Lambda

Categories: Derivatives

The answer when someone asks, "What do you want a rack of with mint jelly tonight?"

In options trading, there is a set of measures known as the Greeks. They are called Greeks because they are heavily doused in tzatziki sauce. Er...okay. The category gets its name because each stat is represented by a letter in the Greek alphabet.

Lamda is one of these. It measures the relationship between an option's price and the implied volatility of the underlying asset.

A little quick background: an option offers an investor the right, but not the obligation, to buy or sell some underlying asset, such as a commodity or stock. So you might hold an option to buy 100 shares of JNJ at $150, with the option expiring in July. In that scenario, the shares of JNJ represent the underlying asset. The implied volatility describes the level of expected price fluctuation the market has priced into the shares.

A stock that will rise 5% one day and drop 3% the following day would have a high level of implied volatility. Meanwhile, a $150 stock that doesn't change more than a few pennies on any given trading session would have a low level of implied volatility.

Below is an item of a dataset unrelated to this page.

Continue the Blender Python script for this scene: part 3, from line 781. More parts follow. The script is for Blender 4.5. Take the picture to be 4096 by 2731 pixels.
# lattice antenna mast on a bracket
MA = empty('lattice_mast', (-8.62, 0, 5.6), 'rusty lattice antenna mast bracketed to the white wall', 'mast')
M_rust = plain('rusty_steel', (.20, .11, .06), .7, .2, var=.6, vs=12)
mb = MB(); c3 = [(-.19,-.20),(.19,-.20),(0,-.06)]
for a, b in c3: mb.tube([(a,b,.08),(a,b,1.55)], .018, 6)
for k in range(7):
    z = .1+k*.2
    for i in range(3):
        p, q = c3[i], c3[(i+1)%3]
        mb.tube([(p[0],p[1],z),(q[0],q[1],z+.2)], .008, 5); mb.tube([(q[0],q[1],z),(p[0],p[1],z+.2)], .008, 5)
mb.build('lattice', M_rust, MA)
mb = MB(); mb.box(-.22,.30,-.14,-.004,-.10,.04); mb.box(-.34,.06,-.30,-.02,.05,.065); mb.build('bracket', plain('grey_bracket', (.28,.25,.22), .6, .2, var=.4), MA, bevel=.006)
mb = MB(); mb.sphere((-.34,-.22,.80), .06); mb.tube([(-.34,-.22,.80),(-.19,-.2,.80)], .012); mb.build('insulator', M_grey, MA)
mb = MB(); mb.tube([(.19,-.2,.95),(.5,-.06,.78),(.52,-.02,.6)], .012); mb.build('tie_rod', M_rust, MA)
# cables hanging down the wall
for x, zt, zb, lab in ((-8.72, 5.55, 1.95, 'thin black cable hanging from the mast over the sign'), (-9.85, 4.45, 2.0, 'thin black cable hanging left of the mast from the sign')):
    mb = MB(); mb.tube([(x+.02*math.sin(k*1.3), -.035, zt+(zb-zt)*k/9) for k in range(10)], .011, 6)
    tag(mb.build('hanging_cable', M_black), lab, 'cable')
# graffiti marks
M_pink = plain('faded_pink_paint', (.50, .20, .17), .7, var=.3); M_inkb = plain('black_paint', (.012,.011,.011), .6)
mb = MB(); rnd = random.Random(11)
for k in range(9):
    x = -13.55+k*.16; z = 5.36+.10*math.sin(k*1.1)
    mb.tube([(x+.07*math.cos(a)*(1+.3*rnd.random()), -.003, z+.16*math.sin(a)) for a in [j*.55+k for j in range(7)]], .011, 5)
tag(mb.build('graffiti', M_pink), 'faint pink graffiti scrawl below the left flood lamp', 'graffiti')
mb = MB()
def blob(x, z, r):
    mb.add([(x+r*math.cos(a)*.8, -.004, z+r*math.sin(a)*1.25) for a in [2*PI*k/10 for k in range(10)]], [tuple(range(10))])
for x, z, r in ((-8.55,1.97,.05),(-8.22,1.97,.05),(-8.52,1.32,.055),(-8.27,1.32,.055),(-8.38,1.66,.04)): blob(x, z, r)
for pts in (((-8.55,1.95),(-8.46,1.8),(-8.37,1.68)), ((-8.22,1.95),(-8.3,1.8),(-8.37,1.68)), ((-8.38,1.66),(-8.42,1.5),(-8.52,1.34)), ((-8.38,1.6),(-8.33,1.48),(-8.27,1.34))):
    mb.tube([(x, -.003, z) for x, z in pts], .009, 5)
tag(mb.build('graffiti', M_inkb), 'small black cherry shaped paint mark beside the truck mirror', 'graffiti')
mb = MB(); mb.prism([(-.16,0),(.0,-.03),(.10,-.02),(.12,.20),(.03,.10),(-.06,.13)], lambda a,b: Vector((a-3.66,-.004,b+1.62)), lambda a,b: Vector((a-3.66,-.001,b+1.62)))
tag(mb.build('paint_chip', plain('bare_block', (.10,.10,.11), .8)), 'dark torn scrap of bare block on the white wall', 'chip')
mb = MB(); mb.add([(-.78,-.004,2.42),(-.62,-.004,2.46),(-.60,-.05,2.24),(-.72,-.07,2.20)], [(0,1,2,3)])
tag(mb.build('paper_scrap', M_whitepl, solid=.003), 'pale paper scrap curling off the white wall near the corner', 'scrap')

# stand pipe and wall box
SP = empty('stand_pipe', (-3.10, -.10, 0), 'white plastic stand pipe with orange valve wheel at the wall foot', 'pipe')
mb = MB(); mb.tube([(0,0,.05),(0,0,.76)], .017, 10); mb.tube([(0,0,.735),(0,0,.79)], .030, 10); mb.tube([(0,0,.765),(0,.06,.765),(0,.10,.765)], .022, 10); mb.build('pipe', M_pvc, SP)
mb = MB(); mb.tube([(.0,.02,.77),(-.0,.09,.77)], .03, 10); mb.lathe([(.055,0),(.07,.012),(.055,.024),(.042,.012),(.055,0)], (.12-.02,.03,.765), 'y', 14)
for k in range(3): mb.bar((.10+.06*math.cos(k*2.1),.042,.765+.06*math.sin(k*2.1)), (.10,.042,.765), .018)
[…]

This volatility is key to the options market, since options largely exist as a forward-looking contract. You have the right to buy JNJ at $150 two months from now. How likely the stock is to get to that price point makes a difference.

If shares are trading at $125 now, you need to know the chances they could rise to $150 by the expiration date. That way, you know how much to pay for the option.

Stocks that make big swings have a better chance of moving large distances (price-wise) in a short period of time. A volatile stock might rise from $125 to $150 in a week. A low-volatility stock might need a lot more time to turtle-walk its way there.

Lamda forms the bridge between the option's price and the underlying asset's implied volatility. It measures how much the price of the option changes when the underlying asset experiences a 1% change in implied volatility.